The end of another month means one thing in real estate-mad Vancouver: word that housing prices have hit another jaw-dropping high. But behind the figures for June are some statistics that could suggest the market is finally slowing down.

While the benchmark price for typical single-family homes rose to $1.56 million, according to the Real Estate Board of Greater Vancouver, the number of sales of those houses dropped by about 19 per cent. In east Vancouver, detached home sales declined by 26 per cent, and on the west side, by 36 per cent.

Those declines come even as the number of listings rose. In the first six months of 2015, there were 72 sales for every 100 listings in east Vancouver. A year later, that dropped to 59 sales for every 100 listings. Similar changes were experienced in Burnaby, Richmond, South Delta and New Westminster. 

Academics are reluctant to make predictions without a few more months of data, but a pair of UBC business professors say that the signs for a possible slowdown are evident.

“Declining sales matching with rising listings is exactly the type of first thing we start to see when markets start to change,” said Tsur Somerville. “We see sales changes, volume changes before we see price changes.”

His colleague Tom Davidoff agreed, but he pointed out the Bank of Canada’s prediction last month of a possible “correction” to the nation’s housing market could have spooked some buyers. 

Still, there were already suggestions this spring from the Canadian Real Estate Association that the market may have “topped off” after a dip in sales in April.

There’s no hint in the numbers of prices cooling off so far, but there is scattered anecdotal evidence of homeowners dropping their asking price after they fail to get the desired offers. Ian Tang of Oakwyn Realty noted that in one extreme example, the list price of an east Vancouver home was recently cut by about $400,000.

“There are other instances where properties have been up for $1.2 million or $1.3 million, which seems reasonable in comparison to what’s been happening, but then they drop it (by) $100,000,” he said.

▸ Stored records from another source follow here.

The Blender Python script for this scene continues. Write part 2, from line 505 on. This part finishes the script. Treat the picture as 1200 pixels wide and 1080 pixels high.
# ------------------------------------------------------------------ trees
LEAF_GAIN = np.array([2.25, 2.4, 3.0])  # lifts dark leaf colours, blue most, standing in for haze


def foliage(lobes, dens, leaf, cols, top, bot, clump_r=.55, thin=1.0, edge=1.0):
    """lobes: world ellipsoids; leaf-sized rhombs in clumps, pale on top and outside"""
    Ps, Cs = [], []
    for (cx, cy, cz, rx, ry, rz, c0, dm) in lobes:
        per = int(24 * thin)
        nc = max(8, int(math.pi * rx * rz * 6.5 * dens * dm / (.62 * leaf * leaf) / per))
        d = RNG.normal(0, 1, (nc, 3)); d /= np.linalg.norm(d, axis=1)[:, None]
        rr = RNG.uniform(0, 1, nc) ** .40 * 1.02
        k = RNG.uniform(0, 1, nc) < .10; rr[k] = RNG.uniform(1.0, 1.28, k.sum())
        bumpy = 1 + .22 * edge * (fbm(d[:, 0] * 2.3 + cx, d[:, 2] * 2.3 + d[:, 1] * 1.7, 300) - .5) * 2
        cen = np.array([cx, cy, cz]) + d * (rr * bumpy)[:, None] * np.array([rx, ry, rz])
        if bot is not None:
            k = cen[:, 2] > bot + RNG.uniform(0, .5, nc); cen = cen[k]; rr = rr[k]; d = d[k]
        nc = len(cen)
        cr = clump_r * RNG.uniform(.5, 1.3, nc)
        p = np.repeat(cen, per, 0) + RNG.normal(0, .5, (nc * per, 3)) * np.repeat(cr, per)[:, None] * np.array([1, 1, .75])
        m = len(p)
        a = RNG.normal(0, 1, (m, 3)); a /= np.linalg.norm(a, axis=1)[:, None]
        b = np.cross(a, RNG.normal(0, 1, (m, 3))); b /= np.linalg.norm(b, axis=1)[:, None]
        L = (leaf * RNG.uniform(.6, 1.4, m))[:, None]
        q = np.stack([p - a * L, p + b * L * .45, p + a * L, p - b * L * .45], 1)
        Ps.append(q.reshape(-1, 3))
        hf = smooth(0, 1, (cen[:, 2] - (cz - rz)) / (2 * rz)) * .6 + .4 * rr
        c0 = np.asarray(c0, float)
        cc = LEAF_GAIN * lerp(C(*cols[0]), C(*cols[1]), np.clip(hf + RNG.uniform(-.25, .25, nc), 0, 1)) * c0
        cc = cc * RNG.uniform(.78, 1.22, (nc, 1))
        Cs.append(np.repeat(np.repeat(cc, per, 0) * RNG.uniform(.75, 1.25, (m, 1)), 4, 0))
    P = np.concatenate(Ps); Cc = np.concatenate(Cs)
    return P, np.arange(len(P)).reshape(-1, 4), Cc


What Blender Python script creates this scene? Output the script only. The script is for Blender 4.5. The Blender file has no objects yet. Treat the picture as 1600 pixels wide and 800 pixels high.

Fewer buyers are viewing listings now than in the past eight months or so, Tang added. Although that’s typical for the summer months, it does mark a change from 2015.

“Last year, we didn’t see a lull at all,” he said. “I was kind of expecting it to happen this year as well, but I think prices got to the point … that most people are kind of fatigued with the whole buying process.”

A small handful of investors are ready to call Vancouver’s housing market a bubble that’s about to burst. American short-seller Marc Cohodes told the Province a year ago that he was already making targeted bets against some alternative mortgage lenders.

Here in Vancouver, investor David LePoidevin of the LePoidevin Group says he is “nibbling” at shorting the real estate market by focusing on a handful of lenders.

He blames spiralling prices on three factors: low interest rates, foreign investment from China, and consumer behaviour based on the assumption that rising prices are a permanent trend.

“When you combine all three of those, it’s your classic bubble,” he said. “Right now, the numbers are so outstretched … that once it begins to turn, it could get nasty.”

LePoidevin has been predicting a bubble for years, but he believes he previously underestimated the effect of foreign money on the market.

“We might be getting to see the beginning of the money fleeing China slowing to a trickle,” he said. “The Chinese government are tripling their efforts to stop the flow.”

If he had to gamble on it, LePoidevin said he’d bet that the market has passed its peak, and said his company has responded by avoiding investments in Canadian real estate and preferring to work in the U.S. dollar, anticipating a heavy toll on the Canadian dollar.